One study done by the Saratoga Institute found that of their 800 respondents representing 20 different industries, only 35% have specific turnover reduction plans in place, which means well more than half of their survey population have no turnover reduction policies in place to work toward retaining their employees.
4 ways to leverage technology to retain top talent
Sara Carter, the co-founder of the digital tech and business magazine Enlightened Digital, offers up four ways to boost your employee retention efforts through technology. As Sara points out, “emerging technology solutions provide a competitive edge to HR professionals looking to keep rising stars from moving on to the next opportunity.”
- Find the right fit on the first try
- Offer flexible work arrangements
- Offer opportunities for continuous professional development
- Provide clear channels of digital communication
Reduce turnover by making smarter hires
Assessing people for job fit includes more than just measuring skills and experience. It requires identifying whether the candidate has the right attitude and aptitude for the position. You must also address if the candidate will fit into the team’s culture and be able to thrive in the current working environment. The best way to do this? Pre-employment assessment testing. Because of the predictive nature these tools have for measuring various components of potential and actual on-the-job performance, it stands to reason that turnover can be reduced.
Why not just hire the right people the first time?
Hey, there’s an idea! Easier said than done, right? Well, if you’re using the right approach, it may be easier than you think. The employee turnover problem can be addressed early in the hiring process–before you make the hire–at the assessment and reference-checking stage. And maybe an adjustment can be made in your interview techniques.
By using pre-employment assessment testing, you can ensure that you are considering candidates that are good fits for your company. One of the keys to retaining talent is hiring candidates who are aligned with your company culture. Candidates who feel a sense of belonging. That means they identify and support your company’s mission, vision, and values.
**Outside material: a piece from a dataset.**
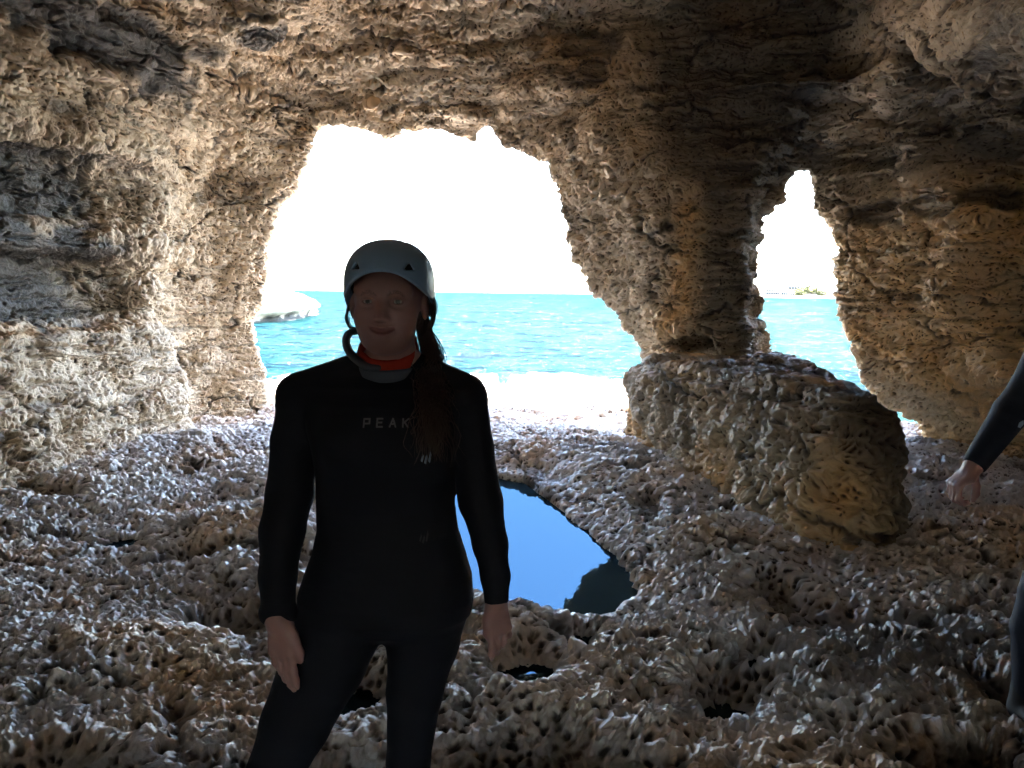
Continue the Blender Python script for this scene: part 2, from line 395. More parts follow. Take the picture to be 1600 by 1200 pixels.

Potential red flags can often be discovered during the interview stage. That includes getting references from your candidates’ past direct supervisors. It doesn’t sound like a revolutionary idea, but trust me, it’s highly effective. But there are so many companies out there that bypass this step. Making that adjustment alone in your hiring process will make a difference. Just try it out and see for yourself.
Help your business achieve its true potential
Is something holding your business back from achieving its true potential? It could be the hidden costs of employee turnover. The solution is to put the necessary time and money into your talent acquisition and training efforts. With the right approach to discovering, hiring, onboarding, and training talent, you can find the right people the first time and improve your business performance big time.